Pollan is an outspoken journalist whose award-winning books have prompted millions of people to take another look at what they eat. Is it an edible food-like substance – or real food?

The Omnivore’s Dilemma: A Natural History of Four Meals follows a series of foods on a not-so-simple journey from field to table, with plenty of middleman profit in between. It’s a 400-page investigation into why, for example, the average components of an Iowa meal might travel more than 1,500 miles; why the breadbasket of the world can’t feed itself. Pollan’s conclusions led some critics to protest that he was anti-farmer.

But Pollan countered that healthier diets would lead to healthier agriculture – and vice versa. He demonstrated by unpacking two grocery bags in front of the Luther audience, which included students, a few farmers, local-foods advocates, and environmentalists. He joked about the products that TV ads sometimes persuade us to buy at supermarkets: Lunchables, Gogurt, energy drinks, flavored coffee creamer, chocolate Cheerios, Cocoa Krispies, Weight-Watchers Twinkies, breakfast bars with artificial milk, and white bread.

Sadly, many of these products may have started out as Iowa corn or soybeans, which were shipped to processors and essentially turned into junk foods, Pollan said. Marketing ploys make food processors rich, he said, while cheating farmers of profits and consumers of healthy diets.

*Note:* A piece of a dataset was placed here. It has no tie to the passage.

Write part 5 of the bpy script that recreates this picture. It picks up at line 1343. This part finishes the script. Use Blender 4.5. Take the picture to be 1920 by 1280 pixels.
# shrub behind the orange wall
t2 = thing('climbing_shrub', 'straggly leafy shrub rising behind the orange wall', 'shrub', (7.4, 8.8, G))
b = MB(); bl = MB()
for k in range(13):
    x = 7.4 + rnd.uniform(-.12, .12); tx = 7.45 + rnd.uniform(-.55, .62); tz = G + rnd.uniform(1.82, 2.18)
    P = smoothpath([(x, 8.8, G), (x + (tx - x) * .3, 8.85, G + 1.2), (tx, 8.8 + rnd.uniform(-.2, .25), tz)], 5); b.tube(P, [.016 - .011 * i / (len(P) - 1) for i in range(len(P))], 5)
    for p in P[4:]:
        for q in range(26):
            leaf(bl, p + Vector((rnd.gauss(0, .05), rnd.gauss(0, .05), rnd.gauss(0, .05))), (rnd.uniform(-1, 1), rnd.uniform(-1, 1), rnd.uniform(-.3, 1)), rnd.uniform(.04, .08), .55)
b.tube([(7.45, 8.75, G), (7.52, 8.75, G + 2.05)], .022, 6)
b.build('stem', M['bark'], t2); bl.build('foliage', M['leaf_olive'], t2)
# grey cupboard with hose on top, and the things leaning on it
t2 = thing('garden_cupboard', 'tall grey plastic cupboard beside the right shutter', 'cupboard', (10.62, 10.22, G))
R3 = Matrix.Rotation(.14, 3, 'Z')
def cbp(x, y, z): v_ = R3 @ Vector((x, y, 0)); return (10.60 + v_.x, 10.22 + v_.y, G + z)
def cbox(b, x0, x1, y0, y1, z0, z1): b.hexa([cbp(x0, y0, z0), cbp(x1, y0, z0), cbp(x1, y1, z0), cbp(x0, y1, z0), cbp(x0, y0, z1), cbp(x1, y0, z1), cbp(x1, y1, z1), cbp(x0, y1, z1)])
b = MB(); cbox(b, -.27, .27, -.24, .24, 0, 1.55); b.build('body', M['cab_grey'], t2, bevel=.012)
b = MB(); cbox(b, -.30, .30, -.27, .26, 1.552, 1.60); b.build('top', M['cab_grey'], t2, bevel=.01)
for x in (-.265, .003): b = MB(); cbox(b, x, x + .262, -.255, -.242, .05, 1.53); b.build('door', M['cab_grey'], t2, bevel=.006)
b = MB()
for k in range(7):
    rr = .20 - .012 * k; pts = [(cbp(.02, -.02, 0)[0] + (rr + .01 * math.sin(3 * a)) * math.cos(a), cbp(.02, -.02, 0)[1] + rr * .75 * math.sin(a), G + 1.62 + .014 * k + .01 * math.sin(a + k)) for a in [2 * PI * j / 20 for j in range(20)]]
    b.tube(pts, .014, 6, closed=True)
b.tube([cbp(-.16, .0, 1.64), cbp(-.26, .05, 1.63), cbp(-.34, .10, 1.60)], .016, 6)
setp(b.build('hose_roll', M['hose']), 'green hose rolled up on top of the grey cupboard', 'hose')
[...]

Our monopolistic, energy-intensive, industrial food system began to dominate our eating habits about 1980, a few years after Secretary of Agriculture Earl Butz boasted that America could feed the world by farming “fencerow to fencerow,” Pollan said. Farmers rose to the challenge – although the environment sometimes suffered in the face in the intensive, chemical-dependent farming methods. People suffered as well. Farm programs subsidized calories from corn and meat from corn-fed cattle and hogs.

Coincidentally, government dietary guidelines hit a buzz-saw in the late 1970s, when a U. S. Senate committee headed by South Dakota Democrat George McGovern suggested that people might be healthier if they ate less red meat. After protests from livestock producers, the language was watered down to recommend choosing meats, fish, and poultry that might help reduce fat intake. The discussion suddenly became about nutrients, rather than whole foods, Pollan lamented.

Thus came the low fat craze that “gave a free pass” to people to eat too much of other things, such as carbohydrates, Pollan said. And that’s one reason for our increase in obesity.

So how should we decide what to eat? Pollan’s latest book, Food Rules: An Eater’s Manual, distills his research down to what you need to know to start eating real food. Pollan listed some of his rules for the Luther crowd.

Don’t eat anything your great-grandmother wouldn’t recognize as food, (It’s probably full of chemical additives, highly processed, and wastefully packaged.)

Avoid foods that contain high-fructose corn syrup, which is “a reliable marker for a food product that has been highly processed.”

It’s not food if it arrived through the window of your car.

Eat only foods that will eventually rot.

Avoid foods you see advertised on television. (“I know the ‘prune board’ is going to be upset with me,” Pollan quipped.)

Breakfast like a king, lunch like a prince, dinner like a pauper.

Avoid foods that contain more than five ingredients.

Eat slowly.

Eat when you are hungry, not when you are bored.

The whiter the bread, the sooner you’ll be dead.

In summary, as Pollan put it in another book, In Defense of Food, “Eat food. Not too much. Mostly plants.”

“The food movement represents an opportunity” for both consumers and farmers, Pollan concluded. “It’s not a threat.”

Pollan said better connections between consumers and farmers would go a long way not only toward fixing our broken food system, but also to strengthening our communities. With a return to sustainable, diverse agriculture, farmers could reduce the use of fossil fuel and sequester more carbon, thus helping to solve the problem of global warming.

At the same time, the whole foods they would produce could help people have healthier diets, and ease the health care crisis. “The solution is producing healthier food, and farmers have the power to do that,” Pollan said. “If our big problems are climate change and health care, farmers have the key to both.”